What needs to be done
Output the data exactly, with every line intact.

------ Data provided ------

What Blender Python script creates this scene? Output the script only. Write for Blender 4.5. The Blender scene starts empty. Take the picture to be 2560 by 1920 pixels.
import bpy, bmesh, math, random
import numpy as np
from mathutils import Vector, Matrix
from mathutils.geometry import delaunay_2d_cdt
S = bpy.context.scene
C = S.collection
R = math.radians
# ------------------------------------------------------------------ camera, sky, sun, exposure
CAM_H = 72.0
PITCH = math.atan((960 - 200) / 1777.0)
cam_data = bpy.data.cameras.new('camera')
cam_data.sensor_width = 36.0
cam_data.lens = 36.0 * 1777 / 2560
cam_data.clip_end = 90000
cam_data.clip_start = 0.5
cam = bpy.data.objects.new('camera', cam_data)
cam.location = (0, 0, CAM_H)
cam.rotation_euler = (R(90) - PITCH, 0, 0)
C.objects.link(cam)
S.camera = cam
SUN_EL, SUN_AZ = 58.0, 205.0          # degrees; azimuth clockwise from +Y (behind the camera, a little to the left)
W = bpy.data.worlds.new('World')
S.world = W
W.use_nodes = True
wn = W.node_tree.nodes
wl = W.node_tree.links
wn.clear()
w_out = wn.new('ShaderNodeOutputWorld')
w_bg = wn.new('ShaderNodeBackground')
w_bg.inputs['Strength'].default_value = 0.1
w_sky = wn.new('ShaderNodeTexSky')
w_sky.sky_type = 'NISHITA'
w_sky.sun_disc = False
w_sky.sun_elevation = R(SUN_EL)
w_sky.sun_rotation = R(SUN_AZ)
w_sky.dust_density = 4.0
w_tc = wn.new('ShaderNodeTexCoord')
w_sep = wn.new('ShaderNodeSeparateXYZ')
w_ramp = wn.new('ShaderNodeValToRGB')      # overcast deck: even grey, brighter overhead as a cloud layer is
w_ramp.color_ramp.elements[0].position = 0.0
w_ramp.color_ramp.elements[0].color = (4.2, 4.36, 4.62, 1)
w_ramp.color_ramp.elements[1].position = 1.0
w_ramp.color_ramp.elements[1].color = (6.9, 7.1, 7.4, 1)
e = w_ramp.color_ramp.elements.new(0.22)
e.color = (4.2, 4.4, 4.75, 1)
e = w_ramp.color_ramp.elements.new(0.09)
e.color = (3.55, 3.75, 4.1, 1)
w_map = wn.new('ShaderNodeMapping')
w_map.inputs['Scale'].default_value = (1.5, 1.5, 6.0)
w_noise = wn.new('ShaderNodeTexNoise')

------

Answer to this exercise
What Blender Python script creates this scene? Output the script only. Write for Blender 4.5. The Blender scene starts empty. Take the picture to be 2560 by 1920 pixels.
import bpy, bmesh, math, random
import numpy as np
from mathutils import Vector, Matrix
from mathutils.geometry import delaunay_2d_cdt
S = bpy.context.scene
C = S.collection
R = math.radians
# ------------------------------------------------------------------ camera, sky, sun, exposure
CAM_H = 72.0
PITCH = math.atan((960 - 200) / 1777.0)
cam_data = bpy.data.cameras.new('camera')
cam_data.sensor_width = 36.0
cam_data.lens = 36.0 * 1777 / 2560
cam_data.clip_end = 90000
cam_data.clip_start = 0.5
cam = bpy.data.objects.new('camera', cam_data)
cam.location = (0, 0, CAM_H)
cam.rotation_euler = (R(90) - PITCH, 0, 0)
C.objects.link(cam)
S.camera = cam
SUN_EL, SUN_AZ = 58.0, 205.0          # degrees; azimuth clockwise from +Y (behind the camera, a little to the left)
W = bpy.data.worlds.new('World')
S.world = W
W.use_nodes = True
wn = W.node_tree.nodes
wl = W.node_tree.links
wn.clear()
w_out = wn.new('ShaderNodeOutputWorld')
w_bg = wn.new('ShaderNodeBackground')
w_bg.inputs['Strength'].default_value = 0.1
w_sky = wn.new('ShaderNodeTexSky')
w_sky.sky_type = 'NISHITA'
w_sky.sun_disc = False
w_sky.sun_elevation = R(SUN_EL)
w_sky.sun_rotation = R(SUN_AZ)
w_sky.dust_density = 4.0
w_tc = wn.new('ShaderNodeTexCoord')
w_sep = wn.new('ShaderNodeSeparateXYZ')
w_ramp = wn.new('ShaderNodeValToRGB')      # overcast deck: even grey, brighter overhead as a cloud layer is
w_ramp.color_ramp.elements[0].position = 0.0
w_ramp.color_ramp.elements[0].color = (4.2, 4.36, 4.62, 1)
w_ramp.color_ramp.elements[1].position = 1.0
w_ramp.color_ramp.elements[1].color = (6.9, 7.1, 7.4, 1)
e = w_ramp.color_ramp.elements.new(0.22)
e.color = (4.2, 4.4, 4.75, 1)
e = w_ramp.color_ramp.elements.new(0.09)
e.color = (3.55, 3.75, 4.1, 1)
w_map = wn.new('ShaderNodeMapping')
w_map.inputs['Scale'].default_value = (1.5, 1.5, 6.0)
w_noise = wn.new('ShaderNodeTexNoise')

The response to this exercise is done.